--- BEGIN ---

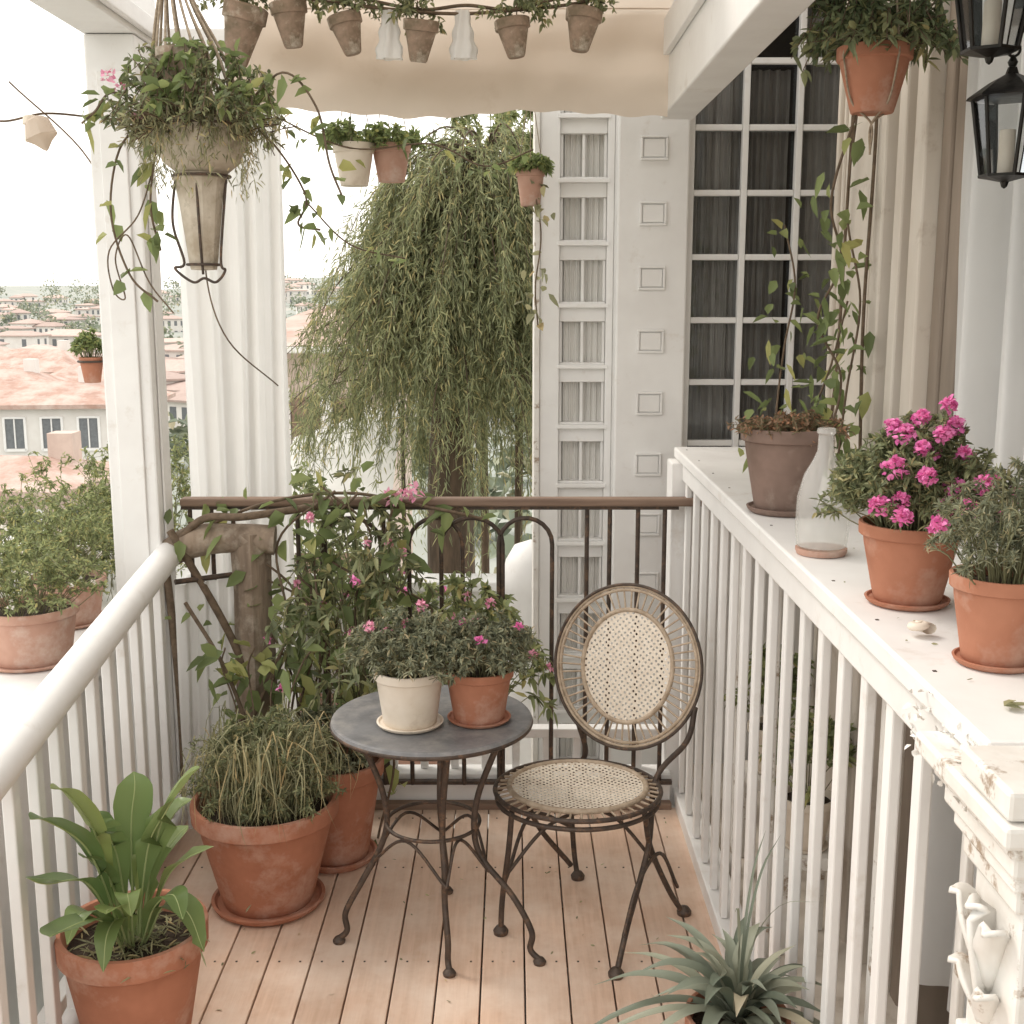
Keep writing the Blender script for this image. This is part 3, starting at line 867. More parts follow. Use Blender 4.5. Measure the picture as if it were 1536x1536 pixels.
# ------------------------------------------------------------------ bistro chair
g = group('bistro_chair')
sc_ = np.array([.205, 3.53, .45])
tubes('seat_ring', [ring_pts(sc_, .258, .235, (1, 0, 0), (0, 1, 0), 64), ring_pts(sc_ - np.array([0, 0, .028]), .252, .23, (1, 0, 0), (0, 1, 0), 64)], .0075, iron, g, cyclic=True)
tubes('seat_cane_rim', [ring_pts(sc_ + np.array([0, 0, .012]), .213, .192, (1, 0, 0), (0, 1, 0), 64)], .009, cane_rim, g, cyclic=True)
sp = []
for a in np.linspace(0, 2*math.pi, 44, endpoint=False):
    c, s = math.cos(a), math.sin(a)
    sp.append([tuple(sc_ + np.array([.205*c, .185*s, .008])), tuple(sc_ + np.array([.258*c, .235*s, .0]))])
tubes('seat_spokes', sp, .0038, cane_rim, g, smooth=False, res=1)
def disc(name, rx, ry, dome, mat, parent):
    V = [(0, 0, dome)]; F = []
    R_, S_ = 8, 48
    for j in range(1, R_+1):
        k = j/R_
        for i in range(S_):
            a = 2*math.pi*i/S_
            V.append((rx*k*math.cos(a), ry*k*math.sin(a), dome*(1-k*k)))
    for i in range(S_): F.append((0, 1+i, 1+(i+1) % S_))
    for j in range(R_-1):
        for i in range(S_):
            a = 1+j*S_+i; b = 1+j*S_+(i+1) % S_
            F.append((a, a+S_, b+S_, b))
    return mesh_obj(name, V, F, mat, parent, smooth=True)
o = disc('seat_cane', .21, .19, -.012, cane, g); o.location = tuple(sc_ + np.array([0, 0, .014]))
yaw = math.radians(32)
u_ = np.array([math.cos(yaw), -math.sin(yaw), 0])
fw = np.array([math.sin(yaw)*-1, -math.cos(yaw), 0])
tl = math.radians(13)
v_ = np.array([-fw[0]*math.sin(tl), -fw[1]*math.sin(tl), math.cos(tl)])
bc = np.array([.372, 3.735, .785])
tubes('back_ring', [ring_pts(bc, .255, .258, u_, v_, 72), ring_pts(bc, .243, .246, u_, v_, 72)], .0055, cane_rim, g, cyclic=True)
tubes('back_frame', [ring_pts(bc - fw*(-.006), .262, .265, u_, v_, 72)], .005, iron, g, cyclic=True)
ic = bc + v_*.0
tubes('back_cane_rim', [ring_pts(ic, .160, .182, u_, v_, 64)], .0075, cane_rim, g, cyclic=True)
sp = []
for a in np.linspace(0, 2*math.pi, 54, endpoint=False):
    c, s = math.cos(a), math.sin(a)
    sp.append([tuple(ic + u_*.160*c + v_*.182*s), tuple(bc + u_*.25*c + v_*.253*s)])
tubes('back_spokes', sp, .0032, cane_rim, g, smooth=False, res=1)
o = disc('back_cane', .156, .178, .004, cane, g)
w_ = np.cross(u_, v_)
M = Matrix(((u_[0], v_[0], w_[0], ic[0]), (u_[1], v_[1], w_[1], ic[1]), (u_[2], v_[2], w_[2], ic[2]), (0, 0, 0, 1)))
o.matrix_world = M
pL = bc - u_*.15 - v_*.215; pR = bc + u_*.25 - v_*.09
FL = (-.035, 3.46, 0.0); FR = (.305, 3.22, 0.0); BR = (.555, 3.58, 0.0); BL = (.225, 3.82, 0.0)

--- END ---

▶ [INSTRUCTIONS TO FOLLOW] Restate the data above word for word. Skip every picture.

▶ [OUTPUT]
Keep writing the Blender script for this image. This is part 3, starting at line 867. More parts follow. Use Blender 4.5. Measure the picture as if it were 1536x1536 pixels.
# ------------------------------------------------------------------ bistro chair
g = group('bistro_chair')
sc_ = np.array([.205, 3.53, .45])
tubes('seat_ring', [ring_pts(sc_, .258, .235, (1, 0, 0), (0, 1, 0), 64), ring_pts(sc_ - np.array([0, 0, .028]), .252, .23, (1, 0, 0), (0, 1, 0), 64)], .0075, iron, g, cyclic=True)
tubes('seat_cane_rim', [ring_pts(sc_ + np.array([0, 0, .012]), .213, .192, (1, 0, 0), (0, 1, 0), 64)], .009, cane_rim, g, cyclic=True)
sp = []
for a in np.linspace(0, 2*math.pi, 44, endpoint=False):
    c, s = math.cos(a), math.sin(a)
    sp.append([tuple(sc_ + np.array([.205*c, .185*s, .008])), tuple(sc_ + np.array([.258*c, .235*s, .0]))])
tubes('seat_spokes', sp, .0038, cane_rim, g, smooth=False, res=1)
def disc(name, rx, ry, dome, mat, parent):
    V = [(0, 0, dome)]; F = []
    R_, S_ = 8, 48
    for j in range(1, R_+1):
        k = j/R_
        for i in range(S_):
            a = 2*math.pi*i/S_
            V.append((rx*k*math.cos(a), ry*k*math.sin(a), dome*(1-k*k)))
    for i in range(S_): F.append((0, 1+i, 1+(i+1) % S_))
    for j in range(R_-1):
        for i in range(S_):
            a = 1+j*S_+i; b = 1+j*S_+(i+1) % S_
            F.append((a, a+S_, b+S_, b))
    return mesh_obj(name, V, F, mat, parent, smooth=True)
o = disc('seat_cane', .21, .19, -.012, cane, g); o.location = tuple(sc_ + np.array([0, 0, .014]))
yaw = math.radians(32)
u_ = np.array([math.cos(yaw), -math.sin(yaw), 0])
fw = np.array([math.sin(yaw)*-1, -math.cos(yaw), 0])
tl = math.radians(13)
v_ = np.array([-fw[0]*math.sin(tl), -fw[1]*math.sin(tl), math.cos(tl)])
bc = np.array([.372, 3.735, .785])
tubes('back_ring', [ring_pts(bc, .255, .258, u_, v_, 72), ring_pts(bc, .243, .246, u_, v_, 72)], .0055, cane_rim, g, cyclic=True)
tubes('back_frame', [ring_pts(bc - fw*(-.006), .262, .265, u_, v_, 72)], .005, iron, g, cyclic=True)
ic = bc + v_*.0
tubes('back_cane_rim', [ring_pts(ic, .160, .182, u_, v_, 64)], .0075, cane_rim, g, cyclic=True)
sp = []
for a in np.linspace(0, 2*math.pi, 54, endpoint=False):
    c, s = math.cos(a), math.sin(a)
    sp.append([tuple(ic + u_*.160*c + v_*.182*s), tuple(bc + u_*.25*c + v_*.253*s)])
tubes('back_spokes', sp, .0032, cane_rim, g, smooth=False, res=1)
o = disc('back_cane', .156, .178, .004, cane, g)
w_ = np.cross(u_, v_)
M = Matrix(((u_[0], v_[0], w_[0], ic[0]), (u_[1], v_[1], w_[1], ic[1]), (u_[2], v_[2], w_[2], ic[2]), (0, 0, 0, 1)))
o.matrix_world = M
pL = bc - u_*.15 - v_*.215; pR = bc + u_*.25 - v_*.09
FL = (-.035, 3.46, 0.0); FR = (.305, 3.22, 0.0); BR = (.555, 3.58, 0.0); BL = (.225, 3.82, 0.0)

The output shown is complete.